Le graphique ci-dessus montre ainsi pour les années 1990 que s'il existe une étroite corrélation entre un recul du PIB et l'aggravation de la situation alimentaire, l'existence d'une croissance relativement soutenue du PIB par tête ne garantit pas que des progrès substantiels soient réalisés sur le front de la faim. Inversement, des pays à croissance relativement modérée peuvent réaliser des performances plus rapides sur ce point.

2. Le poids particulier de la croissance du secteur agricole

La composition sectorielle de la croissance économique renforce la corrélation entre croissance et réduction de la sous-alimentation quand elle assure une progression de la valeur ajoutée agricole.

Il existe un paradoxe qui veut que les pays où le secteur agricole pèse le plus lourd dans le total de l'activité économique et absorbe une part prédominante de la population sont les plus exposés à la sous-alimentation. Celle-ci recule d'autant plus que la valeur ajoutée agricole est dynamique. Le graphique ci-après confirme globalement ce résultat intuitif.

3. Les effets de l'investissement agricole

Cette corrélation se retrouve au niveau des investissements agricoles. Les données de la FAO accréditent l'existence d'un lien étroit entre l'évolution du capital agricole par tête et la prévalence de la faim.

Taux de croissance moyen annuel en ACS* par travailleur dans l'agriculture, dans les pays en développement

* Stock de capital agricole Source : FAOSTAT

Les pays dans lesquels la prévalence de la faim est la plus élevée sont ceux où le capital/tête a été le moins bien orienté.

Le capital agricole a pu y augmenter de façon soutenue (moins toutefois que dans les pays où la prévalence de la faim est relativement basse) mais cette croissance a été inférieure à celle de la population employée dans l'agriculture. Dans ces conditions, le capital par tête diminue malgré la croissance de l'investissement.

4. Le rôle de la productivité

Les gains de productivité agricole entre 1975 et 2007 ont été variables.

Estimation des changements TFP* et ses composantes
selon la région 1975 à 2007

* Productivité globale des facteurs Source : FAOSTAT

Avec une moyenne mondiale de 1,7 % l'an, c'est en Chine qu'ils ont été les plus élevés (+ 2,1 %). Celle-ci a été suivie par l'Amérique du Nord (+ 2 %) quand l'Europe connaissait une progression inférieure à la moyenne mondiale (+ 1,4 %).

Les progrès réalisés dans les pays en développement en dehors de la Chine ont été relativement modestes, en particulier en Afrique subsaharienne.

Ces résultats montrent que l'augmentation du capital agricole n'aboutit pas toujours à une augmentation de la productivité totale des facteurs.

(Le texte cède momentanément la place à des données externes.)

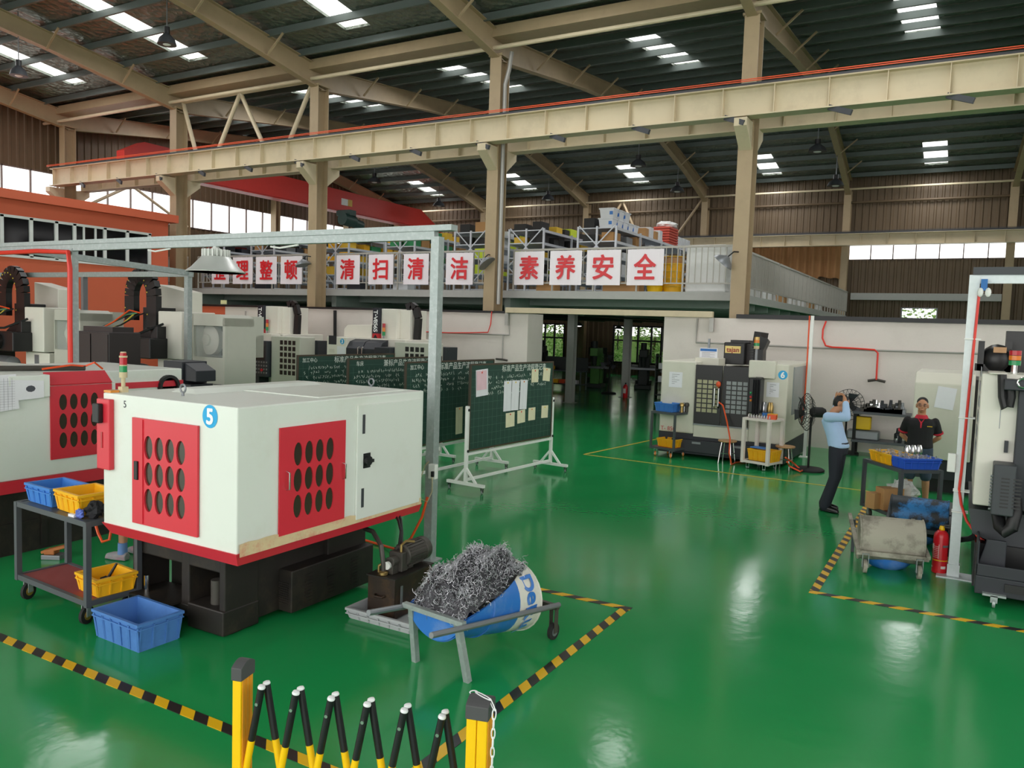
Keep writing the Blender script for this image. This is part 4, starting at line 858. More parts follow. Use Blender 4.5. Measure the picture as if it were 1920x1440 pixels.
# ---------------------------------------------------------------- big machining centres at left
mat('vmc_white','#e4e1d6',.4,0,.03); mat('vmc_grey','#c3c3b8',.45,0,.04); mat('vmc_black','#141416',.4,0,.1); mat('brown_black','#2a2323',.45,0,.08); mat('disc_cream','#d8d4c8',.5); mat('wire_yellow','#d8c23a',.5); mat('wire_green','#55906a',.5)
def bigvmc(label):
    t=thing('machining_centre',label,'machine tool',(-13.4,11.2,0),0,'large machining centres at left')
    K=lambda b,n,m_,**k: b.build(n,m_,t,w=True,**k); y=10.3
    D_=on_x(480,640,-12.1).y-y; b=MB(); b.box(-13.0,-12.1,y,y+D_,0,1.8); b.box(-13.0,-12.98,y,y+.7,1.8,2.62); b.box(-12.16,-12.1,y,y+.7,1.8,2.55); b.prism([(-13,2.4),(-12.1,2.4),(-12.1,2.56),(-12.25,2.62),(-13,2.62)],'y',y,y+.7); b.box(-13,-12.1,y+.7,y+.95,1.8,2.6); b.box(-13,-12.1,y+.95,y+D_,1.8,2.23); K(b,'enclosure','vmc_grey')
    b=MB(); b.lathe([(.29,0),(.29,.12),(.22,.16),(.12,.17),(.1,.2)],(0,0,0),28,'y'); b.xf(Matrix.Translation((-12.88,y+.4,2.12))@Matrix.Rotation(PI,4,'Z')); K(b,'tool_disc','disc_cream',smooth=True)
    K(MB().box(-12.96,-12.2,y+.66,y+.69,1.8,2.4),'magazine_back','brown_black'); K(MB().box(-13,-12.1,y+.05,y+.056,1.8,2.4),'window_pane','clear_glass')
    K(MB().box(-13.9,-13.2,y-.1,y+.7,1.72,2.65),'spindle_head','vmc_white',bev=.02); b=MB(); b.box(-14.05,-13.18,y,y+1.3,0,1.7); K(b,'column_base','vmc_white',bev=.015)
    ca,cb_=on_y(296,560,y+.8),on_y(350,560,y+.8); cc,cd_=on_y(296,533,y+.8).z,on_y(350,547,y+.8).z; b=MB(); b.add([(ca.x,y+.8,1.7),(cb_.x,y+.8,1.7),(cb_.x,y+1.2,1.7),(ca.x,y+1.2,1.7),(ca.x,y+.8,cc),(cb_.x,y+.8,cd_),(cb_.x,y+1.2,cd_),(ca.x,y+1.2,cc)],[(3,2,1,0),(4,5,6,7),(0,1,5,4),(1,2,6,5),(2,3,7,6),(3,0,4,7)]); K(b,'column_cover','vmc_white',bev=.015)
    arch=[(-15.0,y+.1,2.45),(-15.0,y+.1,2.95)]+[(-14.65-.35*math.cos(a),y+.1,2.95+.43*math.sin(a)) for a in [PI*i/10 for i in range(1,10)]]+[(-14.3,y+.1,2.95),(-14.3,y+.1,2.2)]
    b=MB()
    for p,q in zip(arch,arch[1:]): b.bar(p,q,.3,.13,up=(0,1,0))
    K(b,'cable_chain','vmc_black',label='black arched cable chain')
    b=MB()
    for p,q in zip(arch,arch[1:]):
        m_=Vector(p).lerp(Vector(q),.5); b.ell(m_+Vector((0,-.155,0)),.015,.008,.015,6,4)
    K(b,'chain_pins','wire_yellow')
    b=MB(); b.box(-14.65,-14.15,y+.1,y+.5,2.0,2.72); b.prism([(-14.75,1.98),(-13.95,1.98),(-13.95,2.2),(-14.2,2.32)],'y',y-.15,y+.2); K(b,'motor_cover','vmc_black',bev=.01)
    b=MB(); b.box(-14.75,-13.6,y-.5,y-.1,1.72,2.12); K(b,'changer_arm','vmc_black',bev=.02); b=MB(); b.cyl((-14.15,y-.56,1.92),(-14.15,y-.5,1.92),.17,n=20); K(b,'arm_boss','brown_black')
    K(MB().box(-13.85,-13.65,y-.3,y-.1,2.0,2.35),'arm_motor','vmc_black',bev=.01)
    b=MB(); b.lathe([(.05,-.32),(.17,-.28),(.18,-.2),(.18,.2),(.17,.28),(.05,.32)],(0,0,0),22,'x').xf(Matrix.Translation((-14.45,y-.2,1.42))); K(b,'air_tank','grey_metal',smooth=True)
    b=MB(); b.box(-14.9,-14.0,y-.2,y+.3,0,1.2); K(b,'tank_stand','brown_black')
    b=MB(); b.box(-15.45,-15.0,y-.25,y+.3,.5,2.0); K(b,'valve_panel','vmc_black',bev=.01); b=MB()
    for k in range(3): b.cyl((-15.4+.12*k,y-.3,1.85),(-15.4+.12*k,y-.3,2.0),.04,n=10)
    K(b,'air_valves','white_paint')
    for k,(m_,dx,dz_) in enumerate((('wire_yellow',0,0),('orange_hose',.25,.15),('wire_green',.1,.1),('hose_black',-.1,.05),('hose_black',.5,.1))): K(MB().tube([(-15.4+dx*.2,y-.28,1.95),(-15.5+dx*.5,y-.4,2.15+dz_*.5),(-15.2+dx,y-.35,2.25+dz_),(-14.9+dx,y-.2,2.35+dz_*2),(-14.6+dx*.6,y-.1,2.6)],.016,6),'cable',m_,smooth=True)
    K(MB().tube([(-15.1,y-.35,2.1),(-14.6,y-.55,2.18),(-14.0,y-.45,2.2),(-13.6,y-.2,2.4)],.025,6),'cable','hose_black',smooth=True)
    K(MB().box(-13.7,-13.55,y-.012,y,1.1,1.65),'name_plate','grey_metal')
    b=MB(); b.box(-12.7,-11.7,y-.006,y,1.29,1.3); K(b,'panel_seam','dark_grey')
    for x in (-12.7,-11.75): K(MB().box(x,x+.03,y-.02,y,.65,.9),'panel_handle','dark_grey')
    return t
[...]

Inversement, celle-ci peut être relativement forte alors même que le capital mis en oeuvre dans le secteur décline ou ne progresse que modérément.

Taux annuels d'augmentation du stock de capital agricole et croissance de TFP
par région de 1975 à 2001

Source : FAOSTAT

La qualité du capital engagé et le contexte dans lequel s'exerce l'activité agricole différencient les effets de l'augmentation du capital sur la production agricole.

Le développement agricole réclame certes du capital mais aussi un ensemble de facteurs plus qualitatifs sans lesquels l'investissement ne produit pas tous ses effets.